UNESCO's Open Access Curricula for Young Researchers and Librarians
by Anup Kumar Das
D-Lib Magazine, Volume 21, Number 3/4, March/April 2015
Source: http://www.dlib.org/dlib/march15/03inbrief.html
Open Access (OA) to scholarly knowledge has reached a great height in recent years, due to overwhelming supports from the scholarly communities and national funding agencies. However, there is constant need of capacity development of graduating and early-career researchers, who later will be engaged with OA contents as user, reviewer and creator. The research lifecycle has an important phase, i.e., dissemination of research findings, which now embraces OA channels in many countries. Many for-profit publishers are offering avenues of disseminating research papers through hybrid journals, i.e., publishing in both subscription-based and OA contents. Here an author may need to pay a publishing fee/article processing charge (APC) for publishing an OA article in a hybrid journal, while rest of the articles may not be accessible to researchers in non-subscriber institutions. Recently, collectively consensus has arrived with authors to resist transfer of copyright to publishers. Instead they wish to retain copyright and a Licence to Publish (LTP) agreement is given to publishers for publishing research papers. The SPARC Authors' Addendum is one such instrument to establish LTP agreements between authors and publishers, and for retaining copyright by the authors. Authors who retain copyright with themselves have much more flexible ways to disseminate their published works through their institutional repositories, subject repositories and academic social networks. On the other hand, Creative Commons (CC) licenses are commonly used in disseminating OA contents both in online and offline modes.
All these aspects are very new to graduating young scholars, particularly those who are based in developing countries or the Global South. They need to be made aware and sensitized of these developments in scholarly communications spheres and processes. With the arrival of OA journals and knowledge repositories, researchers have far more choices of disseminating their research findings and also getting immediate global attention or recognition. OA research, similar to other published research, can be measured through citation counts, article-level metrics or altmetrics. Young researchers also need to know about predatory OA journals and publishers, which try to enter into the OA ecosystem compromising quality of research.
With this situation, UNESCO in association with the Commonwealth Educational Media Centre for Asia (CEMCA) of the Commonwealth of Learning (COL), launched a set of open access curricula and self-directional learning (SDL) modules for researchers, librarians and library schools3. The OA curricula is produced for two distinct target groups, namely, (I) Open Access for Researchers, and (II) Open Access for Library Schools. The researchers' curricula is an elaborative exploration of scholarly communication processes, concepts of openness and open access, intellectual property rights and research evaluation metrics, while the library schools' curricula has more insights on how library and information professionals would deal with advocating OA scholarly communications and managing OA resources in their institutions. The researchers' curricula consist of five modules whereas library schools' curricula consist of four modules.
The initial structure of OA Curricula was prepared jointly by the project director and UNESCO experts.

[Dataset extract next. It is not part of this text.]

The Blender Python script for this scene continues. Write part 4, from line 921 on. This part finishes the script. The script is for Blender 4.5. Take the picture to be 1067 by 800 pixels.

An international multi-stakeholder experts' meeting on development of curriculum and self-directed learning tools for OA was held on 4-6 September 2013 at New Delhi, where 23 experts participated to finalize the curriculum1. Two supplementary online consultations were also held to substantiate the expert meeting, which helped UNESCO to outline the content for each of the curriculum and provided a framework to develop modules. The OA Curricula was prepared as an outcome of the project titled Development of Curriculum and Self-Directed Learning Tools for Open Access, led by Dr. Sanjaya Mishra of COL as project director. Another research outcome of this project was a report titled Situation Analysis and Capacity Building Needs for Open Access, which influenced the preliminary structure of OA curricula2.
Presently available in print format, UNESCO is planning to make these OA Curricula and SDL Modules available online with a CC license downloadable from the UNESCO website3.
References:
1. CEMCA (2013). International Multi-stakeholder Meeting on Development of Curriculum and Self-Directed Learning Tools for Open Access.
2. Das, AK (2013). Situation Analysis and Capacity Building Needs for Open Access. New Delhi: Commonwealth Educational Media Centre for Asia.
3. UNESCO (2014). UNESCO Launches Open Access Curricula for Researchers and Librarians.